We never got any explanation, and eventually managed to fall back to sleep.  Not knowing whether the other 2 folks had actually been hauled off or not, Around 5, S woke me, gave me a tutorial of his pistol and how to use it, ensured the house was locked up securely, and left for work.  When I got up later, the night’s adventures seemed to have been a dream until I looked down the driveway, and saw the truck still sitting there.  It was a little eerie.  Later, around 9, I was doing some outdoor chores, and heard an engine start up.  When I went around the house to check, the truck was gone.  There has since been no mention of the event in the news or the sheriff’s blog, so we have no idea how it was resolved.  It has us little more on edge than usual.  Everything makes sense now, too, about my earlier inspection at 11:30.  The donkeys would have no fear of people, and people wouldn’t cause the goats to raise their hackles like a predator would.  Strange people would agitate the goats, though, as they tend to bond to people they know.  So, I am especially creeped out, knowing I was out there alone at 11:30, and with Athena’s bark, I have no doubt I was not alone out there.  Not sure my whip would have done much good with people.  Of course, it never occurred to me it would be people running around in my woods!

So, we have had our excitement for a while.  One bit of comic-relief that came out of the situation was when the deputy was talking to S, and talked about what idiots these folks were.  He explained that near every house in our Forest is well-armed and not afraid to use their guns if need be!  It dawned on us that we are sufficiently armed, our one neighbor has  a shotgun, another neighbor has a 50-cal and an arsenal, and the third neighbor is a retire army arrant officer and armed to the teeth, always with a loaded weapon within easy reach!

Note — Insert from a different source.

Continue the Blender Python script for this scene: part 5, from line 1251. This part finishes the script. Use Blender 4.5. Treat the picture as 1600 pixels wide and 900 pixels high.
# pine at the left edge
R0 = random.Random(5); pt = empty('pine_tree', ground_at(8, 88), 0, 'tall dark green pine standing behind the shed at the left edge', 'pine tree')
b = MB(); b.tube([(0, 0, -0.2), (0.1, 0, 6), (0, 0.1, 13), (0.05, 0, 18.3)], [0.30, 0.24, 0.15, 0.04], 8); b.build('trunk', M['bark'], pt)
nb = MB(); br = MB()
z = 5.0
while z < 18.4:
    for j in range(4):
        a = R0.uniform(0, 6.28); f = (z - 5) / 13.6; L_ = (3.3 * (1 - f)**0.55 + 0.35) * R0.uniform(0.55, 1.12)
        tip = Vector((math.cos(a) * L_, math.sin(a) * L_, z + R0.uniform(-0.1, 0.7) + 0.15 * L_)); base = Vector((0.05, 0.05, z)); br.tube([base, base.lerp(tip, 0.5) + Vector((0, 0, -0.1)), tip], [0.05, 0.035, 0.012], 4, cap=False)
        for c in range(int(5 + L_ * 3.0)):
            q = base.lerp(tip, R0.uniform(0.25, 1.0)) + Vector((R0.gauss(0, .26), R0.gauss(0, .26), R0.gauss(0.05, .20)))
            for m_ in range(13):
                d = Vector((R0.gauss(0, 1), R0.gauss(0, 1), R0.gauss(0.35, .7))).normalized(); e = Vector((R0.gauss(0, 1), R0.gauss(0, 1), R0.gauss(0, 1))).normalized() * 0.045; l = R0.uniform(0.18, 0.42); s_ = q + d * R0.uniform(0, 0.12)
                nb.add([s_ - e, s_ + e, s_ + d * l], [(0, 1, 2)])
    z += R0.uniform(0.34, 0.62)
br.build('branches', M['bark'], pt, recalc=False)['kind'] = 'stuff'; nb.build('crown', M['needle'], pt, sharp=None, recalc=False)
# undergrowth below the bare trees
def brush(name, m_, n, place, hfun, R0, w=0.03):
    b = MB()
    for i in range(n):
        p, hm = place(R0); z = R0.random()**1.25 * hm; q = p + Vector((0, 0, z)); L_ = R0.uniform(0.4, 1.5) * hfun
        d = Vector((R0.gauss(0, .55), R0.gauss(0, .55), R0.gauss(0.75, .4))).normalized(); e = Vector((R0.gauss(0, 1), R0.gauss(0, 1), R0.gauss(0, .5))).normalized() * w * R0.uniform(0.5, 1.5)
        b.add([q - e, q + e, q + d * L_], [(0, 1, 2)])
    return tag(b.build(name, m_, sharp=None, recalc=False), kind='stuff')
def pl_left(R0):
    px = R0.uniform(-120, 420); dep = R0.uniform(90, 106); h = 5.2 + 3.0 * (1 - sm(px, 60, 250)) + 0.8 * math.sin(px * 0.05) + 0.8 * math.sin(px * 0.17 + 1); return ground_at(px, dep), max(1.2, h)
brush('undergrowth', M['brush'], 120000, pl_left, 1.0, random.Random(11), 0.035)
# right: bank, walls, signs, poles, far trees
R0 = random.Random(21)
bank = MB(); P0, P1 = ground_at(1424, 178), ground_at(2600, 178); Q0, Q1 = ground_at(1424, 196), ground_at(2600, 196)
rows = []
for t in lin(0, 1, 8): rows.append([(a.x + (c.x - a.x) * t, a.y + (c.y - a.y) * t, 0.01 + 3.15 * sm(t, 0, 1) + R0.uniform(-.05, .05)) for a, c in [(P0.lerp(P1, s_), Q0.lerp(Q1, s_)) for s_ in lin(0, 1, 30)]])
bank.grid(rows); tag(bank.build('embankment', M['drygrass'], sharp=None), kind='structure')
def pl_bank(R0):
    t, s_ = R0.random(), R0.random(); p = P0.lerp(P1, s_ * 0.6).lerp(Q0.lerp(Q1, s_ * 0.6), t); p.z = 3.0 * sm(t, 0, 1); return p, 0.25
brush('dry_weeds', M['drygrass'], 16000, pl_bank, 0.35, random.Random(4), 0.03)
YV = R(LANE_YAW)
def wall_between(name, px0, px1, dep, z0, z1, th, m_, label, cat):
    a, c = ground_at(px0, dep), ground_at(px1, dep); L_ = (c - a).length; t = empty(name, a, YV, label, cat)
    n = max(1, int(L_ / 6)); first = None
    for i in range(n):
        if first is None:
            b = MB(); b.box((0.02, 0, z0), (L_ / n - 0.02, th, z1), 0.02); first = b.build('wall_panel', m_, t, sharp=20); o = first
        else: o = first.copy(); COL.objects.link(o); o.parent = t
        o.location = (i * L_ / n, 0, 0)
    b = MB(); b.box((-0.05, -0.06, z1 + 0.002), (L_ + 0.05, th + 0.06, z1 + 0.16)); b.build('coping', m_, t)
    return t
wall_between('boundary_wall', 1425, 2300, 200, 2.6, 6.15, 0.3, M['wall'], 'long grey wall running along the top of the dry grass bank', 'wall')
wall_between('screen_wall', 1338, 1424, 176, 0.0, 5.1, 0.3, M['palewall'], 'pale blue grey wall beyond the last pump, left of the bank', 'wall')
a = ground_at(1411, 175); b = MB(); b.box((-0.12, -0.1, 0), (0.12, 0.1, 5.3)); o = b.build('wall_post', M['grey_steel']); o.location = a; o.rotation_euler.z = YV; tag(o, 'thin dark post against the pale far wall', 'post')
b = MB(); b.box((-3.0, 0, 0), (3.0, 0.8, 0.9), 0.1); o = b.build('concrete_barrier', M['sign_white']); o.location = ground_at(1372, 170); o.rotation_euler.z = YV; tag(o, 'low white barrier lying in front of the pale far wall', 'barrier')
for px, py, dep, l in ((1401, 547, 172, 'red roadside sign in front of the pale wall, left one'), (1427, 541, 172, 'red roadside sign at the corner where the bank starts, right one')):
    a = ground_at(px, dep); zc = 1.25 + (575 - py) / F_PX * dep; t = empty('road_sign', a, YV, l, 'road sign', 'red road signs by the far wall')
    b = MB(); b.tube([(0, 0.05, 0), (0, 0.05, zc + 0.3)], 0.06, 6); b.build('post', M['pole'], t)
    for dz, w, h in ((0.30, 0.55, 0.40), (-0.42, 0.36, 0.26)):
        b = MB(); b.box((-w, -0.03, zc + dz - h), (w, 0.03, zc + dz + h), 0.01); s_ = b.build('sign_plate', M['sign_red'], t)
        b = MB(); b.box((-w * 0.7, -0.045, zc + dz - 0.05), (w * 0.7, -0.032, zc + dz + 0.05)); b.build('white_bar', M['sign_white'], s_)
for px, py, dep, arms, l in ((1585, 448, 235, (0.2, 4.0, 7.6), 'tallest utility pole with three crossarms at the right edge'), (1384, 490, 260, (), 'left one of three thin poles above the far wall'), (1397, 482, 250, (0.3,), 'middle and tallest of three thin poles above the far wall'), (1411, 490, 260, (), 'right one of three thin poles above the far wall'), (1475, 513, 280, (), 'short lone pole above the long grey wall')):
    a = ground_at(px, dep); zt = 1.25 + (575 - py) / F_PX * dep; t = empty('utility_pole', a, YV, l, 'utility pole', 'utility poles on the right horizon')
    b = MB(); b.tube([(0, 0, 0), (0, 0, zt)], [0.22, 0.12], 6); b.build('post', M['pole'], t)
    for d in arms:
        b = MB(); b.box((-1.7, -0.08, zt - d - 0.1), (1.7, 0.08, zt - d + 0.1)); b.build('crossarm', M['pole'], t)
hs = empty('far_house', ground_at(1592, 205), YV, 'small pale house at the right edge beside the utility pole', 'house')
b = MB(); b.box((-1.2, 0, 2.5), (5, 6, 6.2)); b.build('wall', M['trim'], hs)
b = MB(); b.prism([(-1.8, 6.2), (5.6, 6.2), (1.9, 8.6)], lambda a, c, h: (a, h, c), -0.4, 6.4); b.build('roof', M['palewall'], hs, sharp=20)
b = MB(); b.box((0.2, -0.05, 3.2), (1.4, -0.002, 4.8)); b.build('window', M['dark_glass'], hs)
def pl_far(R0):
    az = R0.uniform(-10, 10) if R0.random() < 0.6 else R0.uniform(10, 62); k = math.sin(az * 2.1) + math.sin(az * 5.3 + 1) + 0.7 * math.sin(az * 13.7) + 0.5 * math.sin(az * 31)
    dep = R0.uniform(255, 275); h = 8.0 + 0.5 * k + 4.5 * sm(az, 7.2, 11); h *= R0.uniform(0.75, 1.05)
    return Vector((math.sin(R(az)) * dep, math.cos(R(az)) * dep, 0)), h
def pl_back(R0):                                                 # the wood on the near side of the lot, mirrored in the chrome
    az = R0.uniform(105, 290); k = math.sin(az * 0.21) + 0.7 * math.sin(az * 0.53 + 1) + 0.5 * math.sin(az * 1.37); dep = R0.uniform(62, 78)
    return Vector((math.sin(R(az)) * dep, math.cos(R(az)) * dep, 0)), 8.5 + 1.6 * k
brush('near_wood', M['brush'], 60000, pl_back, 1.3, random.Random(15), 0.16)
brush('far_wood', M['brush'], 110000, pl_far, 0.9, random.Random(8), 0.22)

Everything is basically back to normal, except for a few hairs on my neck that stand on end every time I walk out to the animal pens.  S, having spent a career in the military, even serving in Kuwait shortly after we met, is quite comfortable with guns, and would have no qualms about using one to protect his family.  My grandfather worked with the GBI, and my father used to take me shooting a lot, so I am familiar with guns, but it’s been a few years since I have dealt with them, and therefore, I am a little uncomfortable.  Therefore, S has also told me he is going to use our weekly date nights to take me out to the shooting range for a while, and help me grow more comfortable with the guns we have.  Since we will be moving next year, and S won’t be with us for part of the time, it is highly possible I would need to shoot a predator at Red Gate some time.  Always better safe than sorry, I guess.